Baste dizer por agora que o corpo do outro, quieto ou em movimento, é um abundantissimo semáforo, que nos envia constantemente os mais variados sinais, indícios ou indicações daquilo que se passa no “dentro” que é o outro homem. Esse dentro, essa intimidade não é nunca presente, mas com-presente, como o é o lado da maçã que não vemos. E aqui temos uma aplicação do conceito da com-presença, sem o qual, como disse, não poderíamos esclarecer como o mundo e tudo nele existem para nós. Por certo, neste caso, a função da com-presença é mais surpreendente. Porque, ali, a parte da maçã, em cada instante oculta, me foi presente outras vezes, mas a intimidade que o outro homem é não me foi feita nem me pode ser feita nunca presente. E, não obstante, a encontro aí, — quando encontro, um corpo humano.
A fisionomia desse corpo, sua mímica e sua pantomimica, gestos e palavras, não patenteiam, mas manifestam que há ali uma intimidade similar à minha. O corpo é um fertilíssimo “campo expressivo” ou “de expressividade”. Vejo, por exemplo, que ele olha. Os olhos, “janelas da alma,” nos mostram mais do outro do que nada, porque são olhares, atos que vêm de dentro como poucos. Vemos o que é que olham e como olham. Não apenas vêm de dentro, mas notamos até de que profundidade olham.

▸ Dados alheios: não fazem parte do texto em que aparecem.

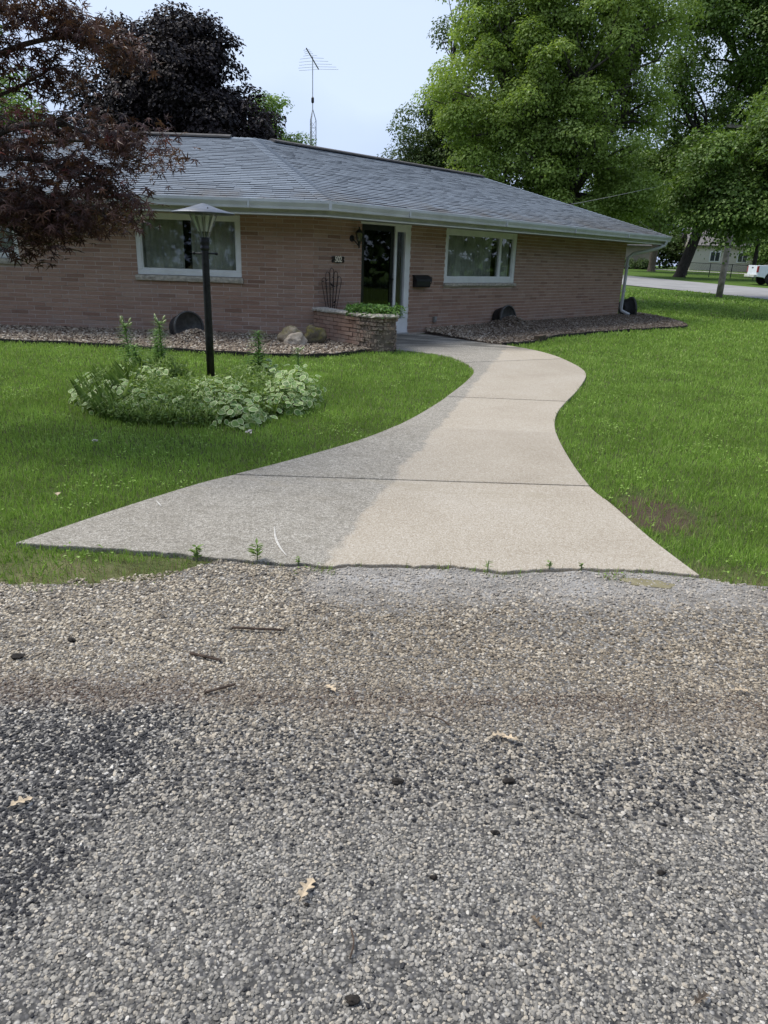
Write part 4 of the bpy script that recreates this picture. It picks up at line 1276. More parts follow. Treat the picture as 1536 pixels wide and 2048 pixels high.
# rocks by the planter
def rock(name, c, s, seed, mat, label, cat='rock'):
    m = bpy.data.meshes.new(name)
    import bmesh
    bm = bmesh.new()
    bmesh.ops.create_icosphere(bm, subdivisions=4, radius=1)
    for v in bm.verts:
        n = mnoise.noise(v.co * 1.1 + Vector((seed, 0, 0))) * 0.42 + mnoise.noise(v.co * 2.7 + Vector((0, seed, 0))) * 0.16 + mnoise.noise(v.co * 8 + Vector((0, 0, seed))) * 0.04
        v.co = v.co * (1 + n)
        v.co = Vector((v.co.x * s[0], v.co.y * s[1], v.co.z * s[2]))
    bm.to_mesh(m); bm.free()
    o = link(name, m, mat, None, True)
    o.location = c
    tag(o, label, cat)
    return o
def rock_mat(name, a, b, moss):
    m, nt, out = new_mat(name)
    p = pos(nt)
    n = noise(nt, p, 7, 6, 0.7)
    c = ramp(nt, n, [(0.3, a), (0.62, b)])
    g = A(nt, 'NewGeometry')
    up = A(nt, 'SeparateXYZ', Vector=g.outputs['Normal']).outputs['Z']
    mo = mth(nt, 'MULTIPLY', sstep(nt, up, 0.0, 0.6), ramp(nt, noise(nt, p, 9, 5, 0.7), [(0.4, 0.0), (0.55, 1.0)]))
    c = mixc(nt, mth(nt, 'MULTIPLY', mo, moss), c, (0.17, 0.15, 0.045))
    finish(nt, out, c, 0.9, bump(nt, noise(nt, p, 40, 5, 0.7), 0.7, 0.02), 0.2)
    return m
rock('rock', (-1.72, 12.62, 0.16), (0.21, 0.17, 0.17), 2.0, rock_mat('tan_rock', (0.24, 0.19, 0.13), (0.46, 0.39, 0.30), 0.7), 'tan rock with yellow lichen leaning on the left of the pair')
rock('rock', (-1.60, 12.36, 0.10), (0.17, 0.12, 0.13), 5.0, rock_mat('pale_rock', (0.34, 0.28, 0.21), (0.56, 0.49, 0.40), 0.1), 'small pale smooth rock at the front of the three rocks')
rock('rock', (-1.32, 12.62, 0.15), (0.20, 0.17, 0.19), 9.0, rock_mat('mossy_rock', (0.04, 0.035, 0.025), (0.20, 0.17, 0.12), 0.95), 'dark mossy split rock against the planter wall')

# ------------------------------------------------------------------ lamp post
LX, LY = -2.155, 8.71
lp = empty('lamp_post', (LX, LY, 0))
tag(lp, 'black garden lamp post with wide conical cap rising from the flower bed', 'lamp post')
M_POST = plain('worn_black_post', (0.014, 0.014, 0.014), 0.5, 0.6, 16, bmp=0.5, bscale=50)
MB().lathe([(0.048, -0.1), (0.047, 0.5), (0.043, 0.9), (0.042, 1.48), (0.040, 1.50)], 14, (LX, LY, 0)).build('post', M_POST, lp, True)
MB().lathe([(0.041, 1.49), (0.052, 1.50), (0.052, 1.53), (0.046, 1.535), (0.054, 1.56), (0.056, 1.60), (0.050, 1.612), (0.058, 1.63), (0.0, 1.632)], 16, (LX, LY, 0)).build('collar', M_BLACK, lp, True)
bar = MB().tube([(LX - 0.13, LY, 1.455), (LX + 0.13, LY, 1.462)], 0.010, 8).build('ladder_bar', M_BLACK, lp, True)
for sx in (-0.13, 0.13):
    MB().lathe([(0.0, -0.018), (0.014, -0.012), (0.018, 0), (0.014, 0.012), (0.0, 0.018)], 10, (LX + sx, LY, 1.4585)).build('knob', M_BLACK, bar, True)
M_FROST = plain('frosted_glass', (0.72, 0.72, 0.69), 0.35, 0.08, 30)
M_LG = make_glass('lamp_glass', (0.82, 0.84, 0.84))
NP = 9
for k in range(NP):
    a0 = 2 * math.pi * (k + 0.12) / NP; a1 = 2 * math.pi * (k + 1.12) / NP; am = (a0 + a1) / 2
    c0, s0, c1, s1 = math.cos(a0), math.sin(a0), math.cos(a1), math.sin(a1)
    r0, r1, z0, z1 = 0.050, 0.158, 1.632, 1.885
    MB().add([(LX + r0 * c0, LY + r0 * s0, z0), (LX + r0 * c1, LY + r0 * s1, z0), (LX + r1 * c1, LY + r1 * s1, z1), (LX + r1 * c0, LY + r1 * s0, z1)], [(0, 1, 2, 3)]).build('pane', M_LG, lp)
    MB().tube([(LX + r0 * c0 * 1.02, LY + r0 * s0 * 1.02, z0), (LX + r1 * c0 * 1.02, LY + r1 * s0 * 1.02, z1)], 0.0045, 6).build('rod', M_CHROME, lp)
    # frosted strip with rounded ends on each pane
    tv = Vector((-math.sin(am), math.cos(am), 0)); ap = math.cos(math.pi / NP)
    b = Vector((LX + r0 * math.cos(am) * ap, LY + r0 * math.sin(am) * ap, z0)); t = Vector((LX + r1 * math.cos(am) * ap, LY + r1 * math.sin(am) * ap, z1))
    ax = (t - b); outv = ax.cross(tv).normalized()
    outv = -outv if outv.dot(Vector((math.cos(am), math.sin(am), 0))) < 0 else outv
    ring = []
    for u in np.linspace(0, math.pi, 7):
        ring.append((0.85 + 0.05 * math.sin(u), math.cos(u) * 0.024))
    for u in np.linspace(math.pi, 2 * math.pi, 7):
        ring.append((0.28 + 0.05 * math.sin(u), math.cos(u) * 0.013))
    pts = [b + ax * f + tv * w - outv * 0.004 for f, w in ring]
    n = len(pts)
    MB().add(pts + [p - outv * 0.004 for p in pts], [tuple(range(n)), tuple(range(2 * n - 1, n - 1, -1))] + [(i, (i + 1) % n, n + (i + 1) % n, n + i) for i in range(n)]).build('frosted_strip', M_FROST, lp)
m = MB()
prof = [(0.345, 1.880), (0.352, 1.884), (0.345, 1.892), (0.18, 1.936), (0.05, 1.978), (0.018, 1.988), (0.0, 1.992)]
m.lathe(prof, 36, (LX, LY, 0)); m.lathe([(0.0, 1.955), (0.05, 1.952), (0.34, 1.878)], 36, (LX, LY, 0))
cap = m.build('cap', plain('galvanised_cap', (0.15, 0.16, 0.175), 0.38, 0.25, 7, metal=0.6), lp, True)
for k in range(4):
    a = k * math.pi / 2 + 0.5
    MB().lathe([(0.008, 0), (0.008, 0.012), (0.0, 0.016)], 8, (LX + 0.20 * math.cos(a), LY + 0.20 * math.sin(a), 1.927)).build('screw', M_BLACK, cap)

# ------------------------------------------------------------------ plants: shared tools
def leaf_mat(name, stops, trans=0.35, rough=0.5, patch=0.0, edge=None):
    m, nt, out = new_mat(name)
    at = A(nt, 'Attribute', {'attribute_name': 'tint'}).outputs['Fac']
    c = ramp(nt, at, stops)
    if patch:
        p = pos(nt)
        c = mixc(nt, patch, c, ramp(nt, noise(nt, p, 1.1, 3), [(0.3, 0.6), (0.7, 1.35)]), 'MULTIPLY')
    if edge is not None:
        e = A(nt, 'Attribute', {'attribute_name': 'rim'}).outputs['Fac']
        c = mixc(nt, sstep(nt, e, 0.35, 0.75), c, edge)
    d = A(nt, 'BsdfPrincipled', Roughness=rough)
    sock(nt, d.inputs['Base Color'], c)
    d.inputs['Specular IOR Level'].default_value = 0.3
    t = A(nt, 'BsdfTranslucent')
    sock(nt, t.inputs['Color'], mixc(nt, 1.0, c, (1.15, 1.2, 0.6), 'MULTIPLY'))
    mx = nt.nodes.new('ShaderNodeMixShader')
    mx.inputs[0].default_value = trans
    nt.links.new(d.outputs[0], mx.inputs[1]); nt.links.new(t.outputs[0], mx.inputs[2])
    nt.links.new(mx.outputs[0], out.inputs['Surface'])
    return m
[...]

Por isso, nada o namorado agradece tanto como o primeiro olhar. Mas é preciso ter cuidado. Se os homens pudessem medir a profundidade de que provém o olhar da mulher, muitos erros e muitas penas se poupariam. Porque há o primeiro olhar que se concede como uma esmola, — pouco profundo, o suficiente para ser olhar. Mas há também o olhar que vem do mais profundo, trazendo consigo a sua própria raiz do abismo do ser feminino, olhar que emerge como carregado de algas e pérolas e de toda a paisagem submersa, essencialmente submerso e oculto que é a mulher quando é de verdade, isto é, profundamente, abismaticamente mulher, é o olhar saturado, em que transborda o seu próprio querer ser olhada, enquanto o primeiro era astênico, quase não era olhar, mas simples ver. Se o homem não fosse vaidoso e não interpretasse qualquer gesto insuficiente da mulher como prova de que ela está enamorada dele; se suspendesse a sua opinião até que nela se produzissem gestos saturados, não padeceria as dolorosas surpresas que são tão frequentes.
Repito, do fundo da radical solidão que é propriamente a nossa vida, uma ou outra vez, tentamos uma interpenetração, tentamos desoledadizarmo-nos, assomando a outro ser humano, desejando dar-lhe nossa vida e receber a sua.